Strategy is a behavioral design pattern that lets you define a family of algorithms, put each of them into a separate class, and make their objects interchangeable.
Chain of Responsibility is a behavioral design pattern that lets you pass requests along a chain of handlers. Upon receiving a request, each handler decides either to process the request or to pass it to the next handler in the chain.
Template Method is a behavioral design pattern that defines the skeleton of an algorithm in the superclass but lets subclasses override specific steps of the algorithm without changing its structure.
State is a behavioral design pattern that lets an object alter its behavior when its internal state changes. It appears as if the object changed its class.
Command is a behavioral design pattern that turns a request into a stand-alone object that contains all information about the request.

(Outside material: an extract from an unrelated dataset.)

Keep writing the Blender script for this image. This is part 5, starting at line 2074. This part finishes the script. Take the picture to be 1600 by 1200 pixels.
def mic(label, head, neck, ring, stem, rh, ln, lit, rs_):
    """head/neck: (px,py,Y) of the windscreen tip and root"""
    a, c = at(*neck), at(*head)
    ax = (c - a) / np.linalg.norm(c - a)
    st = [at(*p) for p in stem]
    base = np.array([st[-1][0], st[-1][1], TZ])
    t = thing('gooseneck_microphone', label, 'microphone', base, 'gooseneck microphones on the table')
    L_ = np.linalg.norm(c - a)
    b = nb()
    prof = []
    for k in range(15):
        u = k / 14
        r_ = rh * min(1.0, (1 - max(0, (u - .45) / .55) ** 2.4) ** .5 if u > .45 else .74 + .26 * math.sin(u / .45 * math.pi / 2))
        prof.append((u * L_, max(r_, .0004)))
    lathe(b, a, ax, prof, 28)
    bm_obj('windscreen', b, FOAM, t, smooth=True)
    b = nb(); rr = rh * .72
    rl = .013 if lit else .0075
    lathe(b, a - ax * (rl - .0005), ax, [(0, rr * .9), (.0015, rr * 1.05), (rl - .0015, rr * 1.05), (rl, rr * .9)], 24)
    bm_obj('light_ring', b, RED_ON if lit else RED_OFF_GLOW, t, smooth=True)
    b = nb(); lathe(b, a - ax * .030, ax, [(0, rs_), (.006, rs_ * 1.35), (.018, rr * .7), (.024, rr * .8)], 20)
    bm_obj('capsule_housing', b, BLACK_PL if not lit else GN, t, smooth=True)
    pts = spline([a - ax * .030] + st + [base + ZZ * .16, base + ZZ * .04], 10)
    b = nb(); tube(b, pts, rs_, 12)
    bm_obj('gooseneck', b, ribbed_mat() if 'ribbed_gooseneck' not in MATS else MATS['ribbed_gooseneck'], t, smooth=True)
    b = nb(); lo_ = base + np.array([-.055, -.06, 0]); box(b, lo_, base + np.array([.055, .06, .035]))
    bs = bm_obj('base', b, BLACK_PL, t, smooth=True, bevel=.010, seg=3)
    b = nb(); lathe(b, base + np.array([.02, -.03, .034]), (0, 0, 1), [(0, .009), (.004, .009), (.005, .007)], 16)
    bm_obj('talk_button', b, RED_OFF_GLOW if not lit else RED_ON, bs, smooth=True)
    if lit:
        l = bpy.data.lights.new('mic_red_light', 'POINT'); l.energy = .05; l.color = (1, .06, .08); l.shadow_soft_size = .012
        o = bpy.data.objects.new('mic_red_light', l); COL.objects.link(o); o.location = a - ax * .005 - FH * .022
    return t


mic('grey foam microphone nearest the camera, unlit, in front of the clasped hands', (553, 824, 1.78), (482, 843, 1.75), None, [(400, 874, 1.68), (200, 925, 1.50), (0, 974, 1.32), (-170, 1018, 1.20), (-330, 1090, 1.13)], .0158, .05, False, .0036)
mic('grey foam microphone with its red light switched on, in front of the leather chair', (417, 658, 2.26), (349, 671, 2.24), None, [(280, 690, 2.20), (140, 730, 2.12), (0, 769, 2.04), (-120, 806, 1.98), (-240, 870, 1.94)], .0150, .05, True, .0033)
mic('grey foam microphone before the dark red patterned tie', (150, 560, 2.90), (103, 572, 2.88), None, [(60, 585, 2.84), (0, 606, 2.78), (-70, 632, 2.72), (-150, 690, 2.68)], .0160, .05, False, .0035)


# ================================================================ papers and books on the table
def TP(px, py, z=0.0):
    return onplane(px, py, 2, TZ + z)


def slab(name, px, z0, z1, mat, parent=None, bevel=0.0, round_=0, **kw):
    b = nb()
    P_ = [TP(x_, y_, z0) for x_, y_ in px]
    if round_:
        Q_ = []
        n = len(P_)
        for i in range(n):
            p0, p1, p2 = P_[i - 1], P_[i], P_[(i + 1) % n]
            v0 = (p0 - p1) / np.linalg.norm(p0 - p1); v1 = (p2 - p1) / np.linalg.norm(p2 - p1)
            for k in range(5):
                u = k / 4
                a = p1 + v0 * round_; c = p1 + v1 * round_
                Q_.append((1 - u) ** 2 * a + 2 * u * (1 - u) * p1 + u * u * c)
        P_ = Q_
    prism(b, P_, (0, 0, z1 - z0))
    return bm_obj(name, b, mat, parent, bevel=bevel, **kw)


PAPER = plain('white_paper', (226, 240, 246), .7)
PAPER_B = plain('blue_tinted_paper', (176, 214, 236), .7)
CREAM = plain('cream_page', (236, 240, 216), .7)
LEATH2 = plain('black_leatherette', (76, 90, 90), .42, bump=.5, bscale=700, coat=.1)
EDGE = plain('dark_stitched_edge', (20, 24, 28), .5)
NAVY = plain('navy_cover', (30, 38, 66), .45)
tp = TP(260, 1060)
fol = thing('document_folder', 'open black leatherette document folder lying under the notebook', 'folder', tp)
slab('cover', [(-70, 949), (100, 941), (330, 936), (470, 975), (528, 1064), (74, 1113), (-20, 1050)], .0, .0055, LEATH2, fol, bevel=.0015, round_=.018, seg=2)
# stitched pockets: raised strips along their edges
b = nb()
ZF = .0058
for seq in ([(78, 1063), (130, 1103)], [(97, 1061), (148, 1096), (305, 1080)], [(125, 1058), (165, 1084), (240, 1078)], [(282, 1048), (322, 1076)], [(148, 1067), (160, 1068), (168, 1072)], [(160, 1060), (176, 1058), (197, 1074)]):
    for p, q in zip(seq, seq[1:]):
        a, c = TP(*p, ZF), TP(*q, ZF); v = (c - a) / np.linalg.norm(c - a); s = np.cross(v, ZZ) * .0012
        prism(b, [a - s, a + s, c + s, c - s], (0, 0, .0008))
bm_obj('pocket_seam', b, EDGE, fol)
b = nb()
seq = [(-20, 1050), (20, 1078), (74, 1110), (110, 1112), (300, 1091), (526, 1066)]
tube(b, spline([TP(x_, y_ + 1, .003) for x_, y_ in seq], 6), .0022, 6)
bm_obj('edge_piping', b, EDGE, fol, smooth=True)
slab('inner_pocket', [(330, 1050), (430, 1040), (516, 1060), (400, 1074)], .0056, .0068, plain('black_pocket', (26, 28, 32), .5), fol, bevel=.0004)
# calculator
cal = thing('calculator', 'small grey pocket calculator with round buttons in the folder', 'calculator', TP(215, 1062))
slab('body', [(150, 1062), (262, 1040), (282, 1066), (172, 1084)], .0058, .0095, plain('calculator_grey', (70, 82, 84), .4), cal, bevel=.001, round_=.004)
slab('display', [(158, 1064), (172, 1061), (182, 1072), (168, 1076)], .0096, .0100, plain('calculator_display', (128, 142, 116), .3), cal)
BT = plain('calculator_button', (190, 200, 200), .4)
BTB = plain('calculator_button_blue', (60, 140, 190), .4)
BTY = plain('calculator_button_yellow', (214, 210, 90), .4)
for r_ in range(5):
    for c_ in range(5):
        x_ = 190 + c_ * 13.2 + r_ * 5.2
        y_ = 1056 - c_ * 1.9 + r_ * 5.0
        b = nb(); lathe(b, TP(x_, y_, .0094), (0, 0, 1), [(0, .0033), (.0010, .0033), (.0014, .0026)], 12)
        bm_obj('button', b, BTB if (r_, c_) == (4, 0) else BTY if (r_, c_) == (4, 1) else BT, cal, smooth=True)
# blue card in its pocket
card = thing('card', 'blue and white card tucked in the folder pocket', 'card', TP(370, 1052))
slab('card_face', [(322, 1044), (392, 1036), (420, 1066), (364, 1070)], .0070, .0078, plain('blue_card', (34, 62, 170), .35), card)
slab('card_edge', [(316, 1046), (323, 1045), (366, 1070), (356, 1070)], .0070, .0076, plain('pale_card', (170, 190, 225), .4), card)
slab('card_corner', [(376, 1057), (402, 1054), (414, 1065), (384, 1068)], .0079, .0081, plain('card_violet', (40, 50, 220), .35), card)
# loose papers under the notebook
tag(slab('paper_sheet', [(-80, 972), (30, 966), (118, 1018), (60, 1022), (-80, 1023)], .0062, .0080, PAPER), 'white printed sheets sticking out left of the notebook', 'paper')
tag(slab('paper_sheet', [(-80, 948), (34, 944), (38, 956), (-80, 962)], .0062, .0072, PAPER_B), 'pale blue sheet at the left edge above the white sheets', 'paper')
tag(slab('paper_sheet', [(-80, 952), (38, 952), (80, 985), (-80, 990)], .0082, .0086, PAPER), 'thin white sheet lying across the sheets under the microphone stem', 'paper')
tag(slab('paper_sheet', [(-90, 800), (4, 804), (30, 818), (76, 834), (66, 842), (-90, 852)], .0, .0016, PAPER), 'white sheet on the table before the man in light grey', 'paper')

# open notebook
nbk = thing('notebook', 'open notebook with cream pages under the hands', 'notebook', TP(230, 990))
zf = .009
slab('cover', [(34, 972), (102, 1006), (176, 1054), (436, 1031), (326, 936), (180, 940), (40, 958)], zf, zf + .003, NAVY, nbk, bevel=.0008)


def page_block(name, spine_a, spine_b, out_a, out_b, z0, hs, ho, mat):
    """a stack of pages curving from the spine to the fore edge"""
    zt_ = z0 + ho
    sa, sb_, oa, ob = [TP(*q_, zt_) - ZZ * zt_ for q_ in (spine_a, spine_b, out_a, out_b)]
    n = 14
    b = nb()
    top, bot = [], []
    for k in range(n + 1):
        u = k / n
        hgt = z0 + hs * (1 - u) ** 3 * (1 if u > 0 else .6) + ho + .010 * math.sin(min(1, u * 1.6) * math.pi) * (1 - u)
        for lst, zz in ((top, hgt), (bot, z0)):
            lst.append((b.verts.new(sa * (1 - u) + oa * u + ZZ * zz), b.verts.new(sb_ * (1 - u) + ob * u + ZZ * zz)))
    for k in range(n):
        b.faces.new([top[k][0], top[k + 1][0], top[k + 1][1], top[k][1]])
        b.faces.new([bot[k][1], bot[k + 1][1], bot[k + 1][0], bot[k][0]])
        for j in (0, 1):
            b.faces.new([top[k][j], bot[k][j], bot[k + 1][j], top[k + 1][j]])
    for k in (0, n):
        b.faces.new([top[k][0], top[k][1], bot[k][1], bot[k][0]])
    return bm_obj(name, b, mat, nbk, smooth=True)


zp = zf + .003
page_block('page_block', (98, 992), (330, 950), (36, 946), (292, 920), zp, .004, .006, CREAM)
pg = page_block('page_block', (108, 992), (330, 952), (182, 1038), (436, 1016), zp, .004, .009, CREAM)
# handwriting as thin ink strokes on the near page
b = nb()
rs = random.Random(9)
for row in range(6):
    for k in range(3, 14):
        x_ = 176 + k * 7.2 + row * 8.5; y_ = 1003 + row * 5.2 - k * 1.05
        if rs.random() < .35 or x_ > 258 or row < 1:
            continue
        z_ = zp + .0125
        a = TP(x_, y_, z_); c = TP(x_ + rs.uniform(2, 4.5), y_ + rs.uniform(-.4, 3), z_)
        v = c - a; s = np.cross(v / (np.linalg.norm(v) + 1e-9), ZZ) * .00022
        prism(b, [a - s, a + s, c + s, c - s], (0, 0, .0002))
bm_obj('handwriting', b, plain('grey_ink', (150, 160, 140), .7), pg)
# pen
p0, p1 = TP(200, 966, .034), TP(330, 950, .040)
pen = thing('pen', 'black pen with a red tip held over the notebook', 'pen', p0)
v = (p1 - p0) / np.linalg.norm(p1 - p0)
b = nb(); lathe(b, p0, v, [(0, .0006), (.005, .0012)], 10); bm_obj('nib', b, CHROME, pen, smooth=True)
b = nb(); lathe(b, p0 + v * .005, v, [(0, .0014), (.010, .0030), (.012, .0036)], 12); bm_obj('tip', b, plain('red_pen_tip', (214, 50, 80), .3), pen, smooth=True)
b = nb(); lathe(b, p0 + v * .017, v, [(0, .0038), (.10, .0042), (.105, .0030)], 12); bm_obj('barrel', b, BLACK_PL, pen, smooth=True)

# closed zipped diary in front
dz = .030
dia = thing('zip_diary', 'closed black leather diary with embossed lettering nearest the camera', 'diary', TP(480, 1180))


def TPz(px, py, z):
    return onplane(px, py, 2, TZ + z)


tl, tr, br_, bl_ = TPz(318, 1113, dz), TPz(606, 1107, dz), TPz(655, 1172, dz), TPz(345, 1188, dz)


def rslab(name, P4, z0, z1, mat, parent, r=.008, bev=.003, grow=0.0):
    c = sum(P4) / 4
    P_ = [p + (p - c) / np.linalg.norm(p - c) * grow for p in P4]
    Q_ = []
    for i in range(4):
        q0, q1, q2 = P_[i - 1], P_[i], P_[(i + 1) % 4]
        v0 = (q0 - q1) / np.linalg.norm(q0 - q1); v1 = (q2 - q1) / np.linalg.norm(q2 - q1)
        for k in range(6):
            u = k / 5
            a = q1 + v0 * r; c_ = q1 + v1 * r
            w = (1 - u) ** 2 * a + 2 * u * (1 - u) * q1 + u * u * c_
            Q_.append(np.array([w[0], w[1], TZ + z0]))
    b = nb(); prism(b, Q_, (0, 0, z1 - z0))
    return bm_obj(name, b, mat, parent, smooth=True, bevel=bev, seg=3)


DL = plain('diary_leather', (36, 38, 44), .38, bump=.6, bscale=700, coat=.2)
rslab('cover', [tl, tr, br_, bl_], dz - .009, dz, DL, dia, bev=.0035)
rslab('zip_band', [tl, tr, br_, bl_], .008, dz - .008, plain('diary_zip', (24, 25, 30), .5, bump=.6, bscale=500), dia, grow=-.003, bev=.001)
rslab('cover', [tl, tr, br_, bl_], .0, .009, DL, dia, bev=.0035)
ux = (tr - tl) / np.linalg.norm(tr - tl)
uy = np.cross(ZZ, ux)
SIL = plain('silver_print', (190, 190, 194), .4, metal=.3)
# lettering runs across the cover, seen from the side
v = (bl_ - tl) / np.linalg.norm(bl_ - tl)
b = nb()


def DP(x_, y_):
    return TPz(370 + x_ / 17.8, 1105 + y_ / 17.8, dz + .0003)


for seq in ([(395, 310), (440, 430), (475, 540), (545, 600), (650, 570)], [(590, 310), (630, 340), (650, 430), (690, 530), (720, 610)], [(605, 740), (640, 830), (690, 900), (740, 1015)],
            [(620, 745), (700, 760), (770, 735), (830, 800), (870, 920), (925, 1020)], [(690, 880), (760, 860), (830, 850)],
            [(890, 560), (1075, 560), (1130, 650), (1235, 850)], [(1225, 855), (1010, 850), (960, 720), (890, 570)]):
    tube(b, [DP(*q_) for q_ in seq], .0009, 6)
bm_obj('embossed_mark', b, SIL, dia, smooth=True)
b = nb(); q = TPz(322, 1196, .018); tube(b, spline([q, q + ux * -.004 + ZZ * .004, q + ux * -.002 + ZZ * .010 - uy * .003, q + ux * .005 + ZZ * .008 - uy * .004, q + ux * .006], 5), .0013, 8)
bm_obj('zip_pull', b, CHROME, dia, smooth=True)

This transformation lets you pass requests as a method arguments, delay or queue a request’s execution, and support undoable operations.
Observer is a behavioral design pattern that lets you define a subscription mechanism to notify multiple objects about any events that happen to the object they’re observing.
Adapter is a structural design pattern that allows objects with incompatible interfaces to collaborate.
Decorator is a structural design pattern that lets you attach new behaviors to objects by placing these objects inside special wrapper objects that contain the behaviors.
Composite is a structural design pattern that lets you compose objects into tree structures and then work with these structures as if they were individual objects.
Facade is a structural design pattern that provides a simplified interface to a library, a framework, or any other complex set of classes.
Proxy is a structural design pattern that lets you provide a substitute or placeholder for another object. A proxy controls access to the original object, allowing you to perform something either before or after the request gets through to the original object.